**TASK DIRECTIONS:** Extract every line of the material below and reproduce it faithfully.

________

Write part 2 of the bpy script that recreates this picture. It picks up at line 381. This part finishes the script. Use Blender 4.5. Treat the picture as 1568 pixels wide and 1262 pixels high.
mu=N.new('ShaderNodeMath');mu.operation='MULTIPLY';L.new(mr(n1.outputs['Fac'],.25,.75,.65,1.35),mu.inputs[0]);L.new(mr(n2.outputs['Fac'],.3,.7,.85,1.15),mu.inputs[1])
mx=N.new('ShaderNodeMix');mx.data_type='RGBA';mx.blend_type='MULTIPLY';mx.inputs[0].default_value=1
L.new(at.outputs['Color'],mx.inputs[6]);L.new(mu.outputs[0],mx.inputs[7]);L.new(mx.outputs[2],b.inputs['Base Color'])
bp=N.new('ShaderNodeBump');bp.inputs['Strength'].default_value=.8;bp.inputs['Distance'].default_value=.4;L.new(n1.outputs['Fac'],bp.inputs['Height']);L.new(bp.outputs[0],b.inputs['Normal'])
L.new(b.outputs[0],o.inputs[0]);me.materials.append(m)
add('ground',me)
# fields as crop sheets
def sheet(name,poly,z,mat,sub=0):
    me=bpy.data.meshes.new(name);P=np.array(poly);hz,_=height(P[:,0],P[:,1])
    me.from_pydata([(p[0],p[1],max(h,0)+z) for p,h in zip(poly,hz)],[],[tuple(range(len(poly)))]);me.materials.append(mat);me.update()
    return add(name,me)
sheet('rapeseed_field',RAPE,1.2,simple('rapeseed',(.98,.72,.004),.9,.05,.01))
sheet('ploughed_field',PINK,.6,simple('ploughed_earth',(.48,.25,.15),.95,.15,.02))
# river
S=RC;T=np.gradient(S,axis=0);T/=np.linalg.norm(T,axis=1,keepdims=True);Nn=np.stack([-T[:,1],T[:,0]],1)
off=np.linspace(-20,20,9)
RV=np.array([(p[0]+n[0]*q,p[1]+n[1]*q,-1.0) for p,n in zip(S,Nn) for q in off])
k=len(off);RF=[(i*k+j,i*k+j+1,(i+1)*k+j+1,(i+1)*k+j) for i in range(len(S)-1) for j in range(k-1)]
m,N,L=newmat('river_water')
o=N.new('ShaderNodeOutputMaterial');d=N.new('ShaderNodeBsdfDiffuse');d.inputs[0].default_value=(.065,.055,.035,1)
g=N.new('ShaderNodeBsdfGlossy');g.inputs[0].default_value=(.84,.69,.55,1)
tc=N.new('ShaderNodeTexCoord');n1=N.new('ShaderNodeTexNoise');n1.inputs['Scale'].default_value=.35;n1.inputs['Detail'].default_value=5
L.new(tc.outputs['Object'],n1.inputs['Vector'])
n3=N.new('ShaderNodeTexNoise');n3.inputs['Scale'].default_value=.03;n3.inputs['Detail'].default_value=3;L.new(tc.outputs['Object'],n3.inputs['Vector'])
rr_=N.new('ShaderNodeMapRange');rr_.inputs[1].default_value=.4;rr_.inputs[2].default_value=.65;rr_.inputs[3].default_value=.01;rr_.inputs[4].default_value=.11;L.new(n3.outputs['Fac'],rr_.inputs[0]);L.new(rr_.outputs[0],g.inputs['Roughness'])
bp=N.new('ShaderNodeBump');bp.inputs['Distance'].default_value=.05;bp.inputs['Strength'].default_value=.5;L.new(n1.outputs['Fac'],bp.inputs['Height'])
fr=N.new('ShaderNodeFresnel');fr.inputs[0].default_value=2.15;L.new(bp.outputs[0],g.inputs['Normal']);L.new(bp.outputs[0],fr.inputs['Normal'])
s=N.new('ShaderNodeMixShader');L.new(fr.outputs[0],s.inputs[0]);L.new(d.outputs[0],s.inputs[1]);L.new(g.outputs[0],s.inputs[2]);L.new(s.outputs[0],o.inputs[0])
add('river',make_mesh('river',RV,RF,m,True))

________

**OUTPUT FOR THIS TASK:**
Write part 2 of the bpy script that recreates this picture. It picks up at line 381. This part finishes the script. Use Blender 4.5. Treat the picture as 1568 pixels wide and 1262 pixels high.
mu=N.new('ShaderNodeMath');mu.operation='MULTIPLY';L.new(mr(n1.outputs['Fac'],.25,.75,.65,1.35),mu.inputs[0]);L.new(mr(n2.outputs['Fac'],.3,.7,.85,1.15),mu.inputs[1])
mx=N.new('ShaderNodeMix');mx.data_type='RGBA';mx.blend_type='MULTIPLY';mx.inputs[0].default_value=1
L.new(at.outputs['Color'],mx.inputs[6]);L.new(mu.outputs[0],mx.inputs[7]);L.new(mx.outputs[2],b.inputs['Base Color'])
bp=N.new('ShaderNodeBump');bp.inputs['Strength'].default_value=.8;bp.inputs['Distance'].default_value=.4;L.new(n1.outputs['Fac'],bp.inputs['Height']);L.new(bp.outputs[0],b.inputs['Normal'])
L.new(b.outputs[0],o.inputs[0]);me.materials.append(m)
add('ground',me)
# fields as crop sheets
def sheet(name,poly,z,mat,sub=0):
    me=bpy.data.meshes.new(name);P=np.array(poly);hz,_=height(P[:,0],P[:,1])
    me.from_pydata([(p[0],p[1],max(h,0)+z) for p,h in zip(poly,hz)],[],[tuple(range(len(poly)))]);me.materials.append(mat);me.update()
    return add(name,me)
sheet('rapeseed_field',RAPE,1.2,simple('rapeseed',(.98,.72,.004),.9,.05,.01))
sheet('ploughed_field',PINK,.6,simple('ploughed_earth',(.48,.25,.15),.95,.15,.02))
# river
S=RC;T=np.gradient(S,axis=0);T/=np.linalg.norm(T,axis=1,keepdims=True);Nn=np.stack([-T[:,1],T[:,0]],1)
off=np.linspace(-20,20,9)
RV=np.array([(p[0]+n[0]*q,p[1]+n[1]*q,-1.0) for p,n in zip(S,Nn) for q in off])
k=len(off);RF=[(i*k+j,i*k+j+1,(i+1)*k+j+1,(i+1)*k+j) for i in range(len(S)-1) for j in range(k-1)]
m,N,L=newmat('river_water')
o=N.new('ShaderNodeOutputMaterial');d=N.new('ShaderNodeBsdfDiffuse');d.inputs[0].default_value=(.065,.055,.035,1)
g=N.new('ShaderNodeBsdfGlossy');g.inputs[0].default_value=(.84,.69,.55,1)
tc=N.new('ShaderNodeTexCoord');n1=N.new('ShaderNodeTexNoise');n1.inputs['Scale'].default_value=.35;n1.inputs['Detail'].default_value=5
L.new(tc.outputs['Object'],n1.inputs['Vector'])
n3=N.new('ShaderNodeTexNoise');n3.inputs['Scale'].default_value=.03;n3.inputs['Detail'].default_value=3;L.new(tc.outputs['Object'],n3.inputs['Vector'])
rr_=N.new('ShaderNodeMapRange');rr_.inputs[1].default_value=.4;rr_.inputs[2].default_value=.65;rr_.inputs[3].default_value=.01;rr_.inputs[4].default_value=.11;L.new(n3.outputs['Fac'],rr_.inputs[0]);L.new(rr_.outputs[0],g.inputs['Roughness'])
bp=N.new('ShaderNodeBump');bp.inputs['Distance'].default_value=.05;bp.inputs['Strength'].default_value=.5;L.new(n1.outputs['Fac'],bp.inputs['Height'])
fr=N.new('ShaderNodeFresnel');fr.inputs[0].default_value=2.15;L.new(bp.outputs[0],g.inputs['Normal']);L.new(bp.outputs[0],fr.inputs['Normal'])
s=N.new('ShaderNodeMixShader');L.new(fr.outputs[0],s.inputs[0]);L.new(d.outputs[0],s.inputs[1]);L.new(g.outputs[0],s.inputs[2]);L.new(s.outputs[0],o.inputs[0])
add('river',make_mesh('river',RV,RF,m,True))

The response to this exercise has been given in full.